Vous avez tourné avec pas mal des grands maîtres du cinéma français, que ce soient Sautet, Rivette, Téchiné, Chabrol, que vous ont-ils appris qui vous sert encore aujourd’hui ?
Emmanuelle Béart : C’est la complémentarité de tous qui m’a apporté. Quand vous tourner La Belle noiseuse avec Rivette, Un Cœur en hiver ou Nelly et Monsieur Arnaud avec Sautet, ou de films avec Téchiné… Toutes leurs différences ont éclairé des zones différentes de mon être, et ils sont tous complémentaires. Téchiné filme d’une façon extraordinaire et c’est pour moi un des plus grands directeurs d’acteurs, je l’ai ressenti dans mon corps et aussi très fort en voyant les autres. Et je pourrais vous dire la même chose de Sautet. Je suis très attachée à eux et, à chaque décès, je me sens orpheline de ces metteurs en scène qui m’ont fait grandir, qui m’ont mise au monde. Je n’ai pas de famille de cinéma donc je suis ouverte à toutes les familles ou alors il faut que je créé la mienne. Mais ce sont avant tout des aventures humaines formidables. Les rencontres humaines, c’est ce qui me motive dans ma vie et en cela, il n’y a pas de séparation entre ma vie privée et ma vie de comédienne.
Pour terminer, comme le numéro 2 de la revue FrenchMania a consacré tout un dossier aux artistes français à Hollywood, que vous reste-t-il de votre expérience américaine sur Mission Impossible ?

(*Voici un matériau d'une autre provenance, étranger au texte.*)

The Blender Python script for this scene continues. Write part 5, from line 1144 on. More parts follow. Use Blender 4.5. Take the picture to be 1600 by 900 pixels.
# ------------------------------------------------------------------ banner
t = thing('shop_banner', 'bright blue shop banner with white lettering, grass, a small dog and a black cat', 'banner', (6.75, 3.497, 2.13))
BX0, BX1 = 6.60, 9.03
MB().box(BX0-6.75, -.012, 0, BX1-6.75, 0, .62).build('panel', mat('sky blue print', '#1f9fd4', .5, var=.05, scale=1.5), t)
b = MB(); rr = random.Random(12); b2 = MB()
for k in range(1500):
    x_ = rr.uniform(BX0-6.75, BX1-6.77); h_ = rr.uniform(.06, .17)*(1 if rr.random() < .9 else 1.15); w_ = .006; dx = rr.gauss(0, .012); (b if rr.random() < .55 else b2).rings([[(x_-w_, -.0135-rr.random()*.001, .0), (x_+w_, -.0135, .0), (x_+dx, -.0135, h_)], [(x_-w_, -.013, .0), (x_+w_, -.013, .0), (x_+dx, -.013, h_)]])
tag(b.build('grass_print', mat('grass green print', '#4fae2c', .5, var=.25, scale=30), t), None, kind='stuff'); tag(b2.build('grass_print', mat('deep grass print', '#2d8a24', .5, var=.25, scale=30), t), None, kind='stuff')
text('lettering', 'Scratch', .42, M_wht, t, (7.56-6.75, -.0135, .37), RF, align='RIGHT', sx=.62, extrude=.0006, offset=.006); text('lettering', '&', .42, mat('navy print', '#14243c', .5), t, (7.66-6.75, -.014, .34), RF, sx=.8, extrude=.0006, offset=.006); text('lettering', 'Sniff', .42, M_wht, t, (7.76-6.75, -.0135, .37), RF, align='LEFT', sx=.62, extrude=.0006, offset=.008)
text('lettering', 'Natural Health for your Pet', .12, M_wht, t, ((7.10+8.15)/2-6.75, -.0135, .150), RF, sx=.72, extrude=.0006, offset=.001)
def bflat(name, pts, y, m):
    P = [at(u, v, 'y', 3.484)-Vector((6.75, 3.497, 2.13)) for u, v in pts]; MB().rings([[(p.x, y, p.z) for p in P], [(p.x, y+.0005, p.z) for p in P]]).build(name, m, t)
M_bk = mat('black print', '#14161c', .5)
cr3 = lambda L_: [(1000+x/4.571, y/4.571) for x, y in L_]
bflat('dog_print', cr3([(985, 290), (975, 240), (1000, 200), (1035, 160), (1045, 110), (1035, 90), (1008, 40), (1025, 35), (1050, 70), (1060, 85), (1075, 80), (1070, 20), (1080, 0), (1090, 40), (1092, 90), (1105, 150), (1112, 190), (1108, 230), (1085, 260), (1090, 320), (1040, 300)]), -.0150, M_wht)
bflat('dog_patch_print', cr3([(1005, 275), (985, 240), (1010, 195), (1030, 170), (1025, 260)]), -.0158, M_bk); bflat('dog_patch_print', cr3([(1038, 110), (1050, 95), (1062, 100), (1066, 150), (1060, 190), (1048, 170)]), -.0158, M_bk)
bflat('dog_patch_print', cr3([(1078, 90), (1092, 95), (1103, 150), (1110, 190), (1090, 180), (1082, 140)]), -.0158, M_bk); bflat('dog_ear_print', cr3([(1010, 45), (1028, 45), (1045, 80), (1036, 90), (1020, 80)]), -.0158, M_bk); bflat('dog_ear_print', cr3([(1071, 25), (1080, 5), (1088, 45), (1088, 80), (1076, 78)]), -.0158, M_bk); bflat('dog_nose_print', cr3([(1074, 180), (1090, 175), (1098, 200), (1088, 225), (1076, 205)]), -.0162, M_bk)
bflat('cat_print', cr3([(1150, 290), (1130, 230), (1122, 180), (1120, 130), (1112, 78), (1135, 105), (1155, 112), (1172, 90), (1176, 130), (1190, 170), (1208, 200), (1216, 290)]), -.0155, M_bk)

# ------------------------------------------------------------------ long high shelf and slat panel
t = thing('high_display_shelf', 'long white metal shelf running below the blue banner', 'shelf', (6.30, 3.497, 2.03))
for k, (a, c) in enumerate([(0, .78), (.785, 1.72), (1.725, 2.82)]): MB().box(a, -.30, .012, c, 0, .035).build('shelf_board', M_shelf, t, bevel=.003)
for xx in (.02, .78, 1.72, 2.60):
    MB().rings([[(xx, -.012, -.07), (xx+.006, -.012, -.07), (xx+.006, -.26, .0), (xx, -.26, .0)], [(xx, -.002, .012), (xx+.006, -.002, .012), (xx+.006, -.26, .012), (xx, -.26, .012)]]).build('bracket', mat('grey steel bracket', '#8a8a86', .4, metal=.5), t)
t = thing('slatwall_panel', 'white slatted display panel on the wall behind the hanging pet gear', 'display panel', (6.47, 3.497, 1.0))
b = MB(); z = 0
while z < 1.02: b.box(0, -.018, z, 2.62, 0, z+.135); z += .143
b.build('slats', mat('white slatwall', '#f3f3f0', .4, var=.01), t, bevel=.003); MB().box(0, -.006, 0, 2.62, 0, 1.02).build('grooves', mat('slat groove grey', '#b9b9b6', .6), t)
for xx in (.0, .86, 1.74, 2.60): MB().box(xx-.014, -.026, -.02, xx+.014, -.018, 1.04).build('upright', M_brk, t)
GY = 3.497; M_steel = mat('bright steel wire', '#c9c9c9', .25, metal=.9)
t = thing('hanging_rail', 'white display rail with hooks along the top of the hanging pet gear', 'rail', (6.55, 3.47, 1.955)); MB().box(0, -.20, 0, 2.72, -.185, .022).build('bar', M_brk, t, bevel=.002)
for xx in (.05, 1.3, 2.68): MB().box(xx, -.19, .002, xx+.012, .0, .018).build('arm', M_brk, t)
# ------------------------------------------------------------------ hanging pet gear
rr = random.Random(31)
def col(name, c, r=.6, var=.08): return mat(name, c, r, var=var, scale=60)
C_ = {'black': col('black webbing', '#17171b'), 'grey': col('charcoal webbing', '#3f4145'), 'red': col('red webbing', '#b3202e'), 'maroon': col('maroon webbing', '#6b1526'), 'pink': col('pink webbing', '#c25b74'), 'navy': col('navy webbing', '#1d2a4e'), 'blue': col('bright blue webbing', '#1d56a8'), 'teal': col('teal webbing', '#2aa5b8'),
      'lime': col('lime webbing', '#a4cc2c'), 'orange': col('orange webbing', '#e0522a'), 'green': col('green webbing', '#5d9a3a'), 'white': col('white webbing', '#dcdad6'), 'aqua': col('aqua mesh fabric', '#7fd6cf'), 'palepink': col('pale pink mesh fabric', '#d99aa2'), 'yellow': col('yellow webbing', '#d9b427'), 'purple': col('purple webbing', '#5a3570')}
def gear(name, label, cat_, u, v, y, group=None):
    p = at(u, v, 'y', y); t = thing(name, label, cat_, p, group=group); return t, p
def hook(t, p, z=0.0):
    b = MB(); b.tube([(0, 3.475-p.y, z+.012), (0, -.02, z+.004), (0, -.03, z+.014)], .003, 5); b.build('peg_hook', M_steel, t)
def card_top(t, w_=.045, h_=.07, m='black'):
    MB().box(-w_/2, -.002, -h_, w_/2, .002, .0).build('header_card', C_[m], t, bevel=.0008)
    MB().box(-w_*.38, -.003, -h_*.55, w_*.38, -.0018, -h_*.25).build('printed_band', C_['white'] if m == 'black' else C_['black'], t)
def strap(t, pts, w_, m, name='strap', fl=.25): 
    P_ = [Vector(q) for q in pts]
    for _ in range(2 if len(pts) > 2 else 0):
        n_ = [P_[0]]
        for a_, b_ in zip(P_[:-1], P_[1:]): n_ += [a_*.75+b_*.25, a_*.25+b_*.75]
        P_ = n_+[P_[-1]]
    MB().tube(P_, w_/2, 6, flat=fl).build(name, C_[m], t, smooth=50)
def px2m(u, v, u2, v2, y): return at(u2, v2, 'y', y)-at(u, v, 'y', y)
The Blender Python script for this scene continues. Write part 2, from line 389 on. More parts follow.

Emmanuelle Béart : Cela a été le hasard, j’ai passé des essais dans un hôtel, on m’a mis un pistolet entre les mains et Tom Cruise en face. Je crois que j’ai réussi parce que je m’en foutais totalement. J’aimais beaucoup le cinéma de Brian de Palma, mais j’étais tiraillée par ma conscience du cinéma d’auteur et je me disais qu’on aurait pu faire 20 films français avec ce fric ! Du coup, je ne parvenais pas à me libérer et à jouir complètement de la situation. Et puis De Palma ne faisait pas son film à lui, c’était une commande. Il n’était pas vraiment aux manettes et j’étais très triste qu’il ne soit pas à la première à Los Angeles… Je me suis barrée très vite, je ne répondais pas à mon agent américain, j’avais envie de rentrer chez moi. J’adore voyager mais je n’ai pas aimé la machine hollywoodienne autour de ce film.